_Data segment_
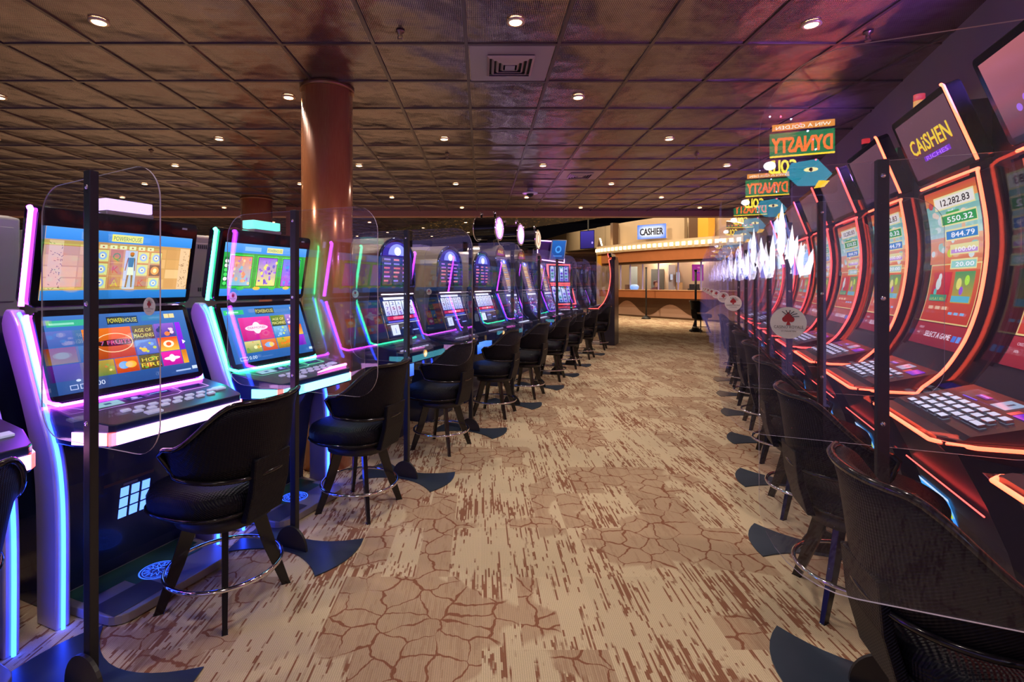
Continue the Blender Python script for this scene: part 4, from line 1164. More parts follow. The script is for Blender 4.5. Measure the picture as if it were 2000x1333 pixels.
def art_lower_green(c, W, H):
    c.rect(-W/2, 0, W/2, H, h_('1f5a9c'), h_('3a7cc4'))
    c.rect(-W/2 + .01, H - .05, -W/2 + .16, H - .020, h_('2fc072')); c.rect(-W/2 + .03, H - .04, -W/2 + .12, H - .03, h_('a0f0c8'))
    c.rect(-.085, H - .055, .075, H - .015, h_('2a3a2a')); c.text('POWERHOUSE', -.005, H - .048, .026, h_('e8e060'), w=.148)
    c.rect(W/2 - .11, H - .042, W/2 - .07, H - .018, h_('e8dcb0'))
    X0, X1, Y0, Y1 = -W/2 + .10, W/2 - .03, .055, H - .072
    cw = (X1 - X0) / 4.2; ch = (Y1 - Y0) / 3
    tile(c, X0, Y0 + ch, X0 + cw * 2, Y1, 'c01878', 'e83a9a'); c.ell(X0 + cw, Y0 + ch*2.05, cw*.72, ch*.26, h_('ffd8ec')); c.ell(X0 + cw, Y0 + ch*2.05, cw*.26, ch*.5, h_('ffe8f4')); c.text('DIAMOND', X0 + cw, Y0 + ch*1.97, ch*.2, h_('c01868'), w=cw*1.1)
    tile(c, X0, Y0, X0 + cw, Y0 + ch, '6a8a30', 'e0d080', None, deco=['f0f0a0', '70a040', 'd8b040'])
    tile(c, X0 + cw, Y0, X0 + cw*2, Y0 + ch, 'c04808', 'e08020'); c.ell(X0 + cw*1.5, Y0 + ch*.5, cw*.3, ch*.22, h_('68a8f0')); c.ell(X0 + cw*1.62, Y0 + ch*.5, cw*.14, ch*.2, h_('f8c848'))
    tile(c, X0 + cw*2, Y0 + ch*2, X0 + cw*3, Y1, '3a4a1a', '6a8a2a', 'AGE OF', 'f0f08a', None, 'MACHINES')
    tile(c, X0 + cw*2, Y0 + ch, X0 + cw*3, Y0 + ch*2, '2a7ac0', '80b8d0', None, deco=['f0d058', 'c8e068', '88c0f0'])
    tile(c, X0 + cw*2, Y0, X0 + cw*3, Y0 + ch, '8a6a18', 'd8b030', None, deco=['f0e048', 'e87818', '78b038'])
    tile(c, X0 + cw*3, Y0 + ch*2, X0 + cw*4, Y1, '4a4aa0', '9a7ad0', None, deco=['f0d0e0', '6aa0e8'])
    tile(c, X0 + cw*3, Y0 + ch, X0 + cw*4, Y0 + ch*2, 'f0b848', 'e84828'); c.ell(X0 + cw*3.5, Y0 + ch*1.5, cw*.25, ch*.2, h_('f8f0c8'))
    tile(c, X0 + cw*3, Y0, X0 + cw*4, Y0 + ch, '6a18a8', '9a34d8')
    c.text('0.00', -W/2 + .13, .014, .022, h_('d8f0ff'), w=.06); c.frame(-W/2 + .03, .012, -W/2 + .088, .034, .003, h_('c8e0f8'))
    c.rect(W/2 - .045, .018, W/2 - .015, .036, h_('b8d8e8'))

# ================================================================= two-screen slot machine
def powerhouse(u, v, led, bar, upper, lower, label, deckled='pink', topc=None):
    t = thing('slot_machine', label, 'slot machine', P(u, v), RL, 'slot machines of the left row')
    m = MB(); m.prism([(-.30, .775), (-.36, .55), (-.43, .10), (-.43, 0.0), (-.85, 0.0), (-.85, 1.30), (-.60, 1.30), (-.47, .90), (-.10, .80), (-.10, .765)], -.335, .335, NAVY); m.build('cabinet', t, bevel=.006)
    # foot platform
    m = MB()
    pts = []
    for cx, cy, st in ((-.10, .22, 0), (-.55, .32, 90), (-.55, -.32, 180), (-.10, -.22, 270)):
        r = .08 if cx > -.2 else .01
        for i in range(6):
            an = radians(st + 18 * i); pts.append((cx + r*cos(an), cy + r*sin(an), 0.004))
    m.extr(pts, (0, 0, .040), pbr('platform_grey', (0.36, 0.33, 0.34), 0.4, metal=0.2)); m.build('foot_platform', t, bevel=.004)
    c = Canvas(planefn((0, 0, .0445), (0, 1, 0), (-1, 0, 0), (0, 0, 1)), PRINT)
    c.rect(-.28, .28, .28, .42, h_('2f5a50')); c.rect(-.1, .20, .25, .29, h_('39685c')); c.rect(-.29, .05, -.05, .2, h_('4a4850'))
    c.build('platform_pattern', t, 'dark green blocks on the platform')
    c = Canvas(planefn((-.22, 0.02, .0452), (0, 1, 0), (-1, 0, 0), (0, 0, 1)), attr_mat('lit_emblem', 2.2, sample=False))
    bl = h_('2a56ff'); c.ell(0, 0, .078, .078, (0.004, 0.006, 0.05)); c.ring(0, 0, .082, .082, .006, bl, 36); c.ring(0, 0, .068, .068, .003, bl, 36)
    for i in range(14):
        a0, a1 = 2*pi*i/14, 2*pi*(i+.5)/14
        c.line(.064*cos(a0), .064*sin(a0), .034*cos(a1), .034*sin(a1), .003, bl); c.line(.034*cos(a1), .034*sin(a1), .064*cos(a0 + 2*pi/14), .064*sin(a0 + 2*pi/14), .003, bl)
    for i in range(6): c.line(.03*cos(i*pi/3), .03*sin(i*pi/3), -.03*cos(i*pi/3), -.03*sin(i*pi/3), .003, bl)
    c.build('platform_emblem', t, 'glowing blue round emblem')
    # side shells with blue light strip
    front = smooth_prof([(-.585, 1.335), (-.53, 1.27), (-.45, 1.09), (-.37, .913), (-.29, .75), (-.255, .60), (-.243, .40), (-.245, 0.0)], 3)
    back = smooth_prof([(-.385, 0.0), (-.39, .40), (-.41, .66), (-.47, .85), (-.56, 1.05), (-.65, 1.24), (-.645, 1.31), (-.62, 1.34)], 3)
    for sd_ in (-1, 1):
        m = MB(); y0, y1 = (-.40, -.345) if sd_ < 0 else (.345, .40)
        m.prism(front + back, y0, y1, LILAC); m.build('side_shell', t, bevel=.008)
        m = MB(); yy = -.378 if sd_ < 0 else .378
        m.tube([(x + .006, yy + sd_ * -.002, z) for x, z in front[1:]], .0085, LED['blue'], 6); m.build('side_light_strip', t, label='blue light strip')
    # upper screen unit
    O = Vector((-.48, 0, 1.345)); b = Vector((-.40 + .48, 0, 1.79 - 1.345)); bh = b.length; bn_ = b.normalized(); nf = Vector((0, 1, 0)).cross(bn_)
    m = MB(); m.plate(O, (0, 1, 0), b, .765, bh, .03, .11, BLACKG); m.build('upper_screen_frame', t, bevel=.006)
    c = Canvas(planefn(O + bn_ * .035, (0, 1, 0), b), SCREEN); upper(c, .70, .335); c.build('upper_screen', t)
    c = Canvas(planefn(O, (0, 1, 0), b), PRINT); c.rect(.285, bh - .036, .315, bh - .026, h_('c8d0e0')); c.build('frame_details', t)
    O2 = Vector((-.485, 0, 1.335)); b2 = Vector((-.335 + .485, 0, .935 - 1.335)); O2b = Vector((-.335, 0, .935)); b2u = -b2
    m = MB(); m.plate(O2b, (0, 1, 0), b2u, .735, b2u.length, .03, .06, BLACKG); m.build('lower_screen_frame', t, bevel=.005)
    c = Canvas(planefn(O2b + b2u.normalized() * .03, (0, 1, 0), b2u), SCREEN); lower(c, .675, .365); c.build('lower_screen', t)
    # side and bottom light tubes
    n2 = Vector((0, 1, 0)).cross(b2u.normalized())
    for sd_ in (-1, 1):
        m = MB(); y = sd_ * .388
        m.tube([O + bn_*0.01 + Vector((-.045, y, 0)), O + bn_ * (bh - .015) + Vector((-.045, y, 0)), O + bn_ * bh + Vector((-.06, y, .0))], .0115, LED[led], 8); m.build('side_tube', t)
        m = MB(); y = sd_ * .372
        m.tube([O2b + b2u * 1.0 - n2 * .035 + Vector((0, y, -.01)), O2b + b2u * .05 - n2 * .03 + Vector((0, y, 0)), O2b + n2 * .006 + Vector((0, y - sd_*.03, -.012))], .0095, LED[led], 8); m.build('lower_side_tube', t)
    m = MB(); m.tube([O2b + n2 * .012 + Vector((0, -.34, -.014)), O2b + n2 * .012 + Vector((0, .34, -.014))], .007, LED[led], 6); m.build('bottom_tube', t)
    # button deck
    DZ = lambda x: .868 + (x / -.33) * .052
    outl = [(-.34, -.375), (-.17, -.375), (-.02, -.33), (0, -.31), (0, .31), (-.02, .33), (-.17, .375), (-.34, .375)]
    m = MB(); n = len(m.v); k = len(outl)
    m.v += [(x, y, .772) for x, y in outl] + [(x, y, DZ(x)) for x, y in outl]
    m.face(list(range(n, n+k))[::-1], NAVY); m.face([n+k+i for i in range(k)], DARKPL)
    for i in range(k): m.face((n+i, n+(i+1) % k, n+k+(i+1) % k, n+k+i), NAVY)
    dk = m.build('button_deck', t, bevel=.006)
    def deckfn(): return planefn((0, 0, .868), (0, 1, 0), Vector((-.33, 0, .052)), Vector((.052, 0, .33)))
    c = Canvas(deckfn(), SCREEN); c.off = .002
    lc = {'purple': 'd49aff', 'green': '7affc8', 'cyan': '9af0ff'}.get(led, 'd49aff')
    c.rect(-.26, .215, -.14, .275, h_('8fb8c0')); c.rect(-.215, .235, -.185, .255, h_('3a5a7a')); c.rect(-.115, .225, -.035, .275, h_('1a1440')); c.ell(-.075, .255, .016, .012, h_('b8a8ff'), 12); c.rect(-.10, .232, -.05, .242, h_('8a80d0'))
    c.rect(-.01, .235, .10, .27, h_('140a3a')); c.rect(.0, .255, .09, .262, h_('8ab0ff'))
    c.frame(.13, .205, .29, .285, .006, h_(lc)); c.rect(.15, .225, .27, .265, h_('160a40'))
    c.line(-.29, .185, .10, .185, .004, h_(lc)); c.line(-.34, .30, -.29, .185, .004, h_(lc)); c.line(.10, .185, .13, .205, .004, h_(lc)); c.build('deck_panel', t)
    fnb = deckfn()
    btn = None
    bp = [(-.20 + i * .064, .118 + i * .003, .019, .011) for i in range(8)] + [(-.17 + i * .064, .080 + i * .003, .019, .011) for i in range(7)] + [(.345 - .05, .14, .03, .02), (-.13, .035, .035, .018)]
    for (bx, by, bw_, bh_) in bp:
        m = MB(); p0 = fnb(bx, by, .0005); 
        m.extr([fnb(bx - bw_, by - bh_, .001), fnb(bx + bw_, by - bh_, .001), fnb(bx + bw_, by + bh_, .001), fnb(bx - bw_, by + bh_, .001)], Vector((.156, 0, .988)) * .009, BTN); m.build('button', dk, bevel=.002)
    if deckled:
        m = MB(); m.tube([fnb(.02, .030, .008), fnb(.16, .045, .012), fnb(.33, .05, .012)], [.004, .010, .010], LED[deckled], 6); m.build('deck_tube', t)
    # light bar round the deck front
    path = [(-.17, -.379), (-.02, -.334), (.004, -.312), (.004, .312), (-.02, .334), (-.17, .379)]
    m = MB()
    for i in range(len(path) - 1):
        (x0, y0), (x1, y1) = path[i], path[i+1]
        L = sqrt((x1-x0)**2 + (y1-y0)**2); nx, ny = (y1-y0)/L*.005, -(x1-x0)/L*.005
        mt = LED['red'] if i in (1, 3) else bar
        m.extr([(x0, y0, .785), (x1, y1, .785), (x1+nx, y1+ny, .785), (x0+nx, y0+ny, .785)], (0, 0, .052), mt)
    m.build('light_bar', t, label='glowing light bar along the deck edge')
    # belly panel: three by three blue squares
    A_ = Vector((-.36, 0, .55)); B_ = Vector((-.43, 0, .10)); up = (A_ - B_)
    c = Canvas(planefn(B_, (0, 1, 0), up), attr_mat('lit_emblem', 2.2)); 
    for i in range(3):
        for j in range(3): c.rect(-.06 + i*.052, .20 + j*.055, -.02 + i*.052, .247 + j*.055, h_('5a86ff'))
    c.build('belly_lights', t, 'nine glowing blue squares')
    c = Canvas(planefn(B_, (0, 1, 0), up), PRINT); c.rect(-.14, .385, .10, .40, h_('5a3e44')); c.rect(-.05, .365, .02, .377, h_('8a8aa8')); c.build('belly_label', t)
    # topper light box
    if topc:
        m = MB(); m.box(-.62, -.50, -.05, .19, 1.795, 1.825, GREYM); m.box(-.61, -.51, -.05, .19, 1.83, 1.885, topc); m.build('topper', t, bevel=.004)
        m = MB(); m.prism([(-.64, 1.62), (-.54, 1.62), (-.52, 1.80), (-.64, 1.80)], -.12, .25, GREYM); m.build('topper_base', t)
    return t
BARP = glow('bar_purple_white', (0.90, 0.42, 0.95), 3.2)
BARC = glow('bar_cyan', (0.12, 0.72, 0.85), 3.0)
TOPP = glow('topper_purple', (0.62, 0.42, 1.0), 1.8, sample=False); TOPG = glow('topper_green', (0.05, 0.8, 0.5), 1.2, sample=False)
powerhouse(1.66, -2.2, 'purple', BARP, art_upper_purple, art_lower_purple, 'slot machine with purple light tubes and Egyptian reels, first on the left', None, TOPP)
powerhouse(2.585, -2.2, 'green', BARC, art_upper_green, art_lower_green, 'slot machine with green light tubes and fruit reels before the copper column', 'pink', TOPG)
powerhouse(0.74, -2.2, 'purple', BARP, art_upper_green, art_lower_green, 'slot machine cut off by the left edge, only its deck corner showing', None, None)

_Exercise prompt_
From the first line of the listing above, repeat every line through the one holding "c.rect(W/2 - .045, .018, W/2". Both ends count, and pictures stay out.

_Solution for this problem_
Continue the Blender Python script for this scene: part 4, from line 1164. More parts follow. The script is for Blender 4.5. Measure the picture as if it were 2000x1333 pixels.
def art_lower_green(c, W, H):
    c.rect(-W/2, 0, W/2, H, h_('1f5a9c'), h_('3a7cc4'))
    c.rect(-W/2 + .01, H - .05, -W/2 + .16, H - .020, h_('2fc072')); c.rect(-W/2 + .03, H - .04, -W/2 + .12, H - .03, h_('a0f0c8'))
    c.rect(-.085, H - .055, .075, H - .015, h_('2a3a2a')); c.text('POWERHOUSE', -.005, H - .048, .026, h_('e8e060'), w=.148)
    c.rect(W/2 - .11, H - .042, W/2 - .07, H - .018, h_('e8dcb0'))
    X0, X1, Y0, Y1 = -W/2 + .10, W/2 - .03, .055, H - .072
    cw = (X1 - X0) / 4.2; ch = (Y1 - Y0) / 3
    tile(c, X0, Y0 + ch, X0 + cw * 2, Y1, 'c01878', 'e83a9a'); c.ell(X0 + cw, Y0 + ch*2.05, cw*.72, ch*.26, h_('ffd8ec')); c.ell(X0 + cw, Y0 + ch*2.05, cw*.26, ch*.5, h_('ffe8f4')); c.text('DIAMOND', X0 + cw, Y0 + ch*1.97, ch*.2, h_('c01868'), w=cw*1.1)
    tile(c, X0, Y0, X0 + cw, Y0 + ch, '6a8a30', 'e0d080', None, deco=['f0f0a0', '70a040', 'd8b040'])
    tile(c, X0 + cw, Y0, X0 + cw*2, Y0 + ch, 'c04808', 'e08020'); c.ell(X0 + cw*1.5, Y0 + ch*.5, cw*.3, ch*.22, h_('68a8f0')); c.ell(X0 + cw*1.62, Y0 + ch*.5, cw*.14, ch*.2, h_('f8c848'))
    tile(c, X0 + cw*2, Y0 + ch*2, X0 + cw*3, Y1, '3a4a1a', '6a8a2a', 'AGE OF', 'f0f08a', None, 'MACHINES')
    tile(c, X0 + cw*2, Y0 + ch, X0 + cw*3, Y0 + ch*2, '2a7ac0', '80b8d0', None, deco=['f0d058', 'c8e068', '88c0f0'])
    tile(c, X0 + cw*2, Y0, X0 + cw*3, Y0 + ch, '8a6a18', 'd8b030', None, deco=['f0e048', 'e87818', '78b038'])
    tile(c, X0 + cw*3, Y0 + ch*2, X0 + cw*4, Y1, '4a4aa0', '9a7ad0', None, deco=['f0d0e0', '6aa0e8'])
    tile(c, X0 + cw*3, Y0 + ch, X0 + cw*4, Y0 + ch*2, 'f0b848', 'e84828'); c.ell(X0 + cw*3.5, Y0 + ch*1.5, cw*.25, ch*.2, h_('f8f0c8'))
    tile(c, X0 + cw*3, Y0, X0 + cw*4, Y0 + ch, '6a18a8', '9a34d8')
    c.text('0.00', -W/2 + .13, .014, .022, h_('d8f0ff'), w=.06); c.frame(-W/2 + .03, .012, -W/2 + .088, .034, .003, h_('c8e0f8'))
    c.rect(W/2 - .045, .018, W/2 - .015, .036, h_('b8d8e8'))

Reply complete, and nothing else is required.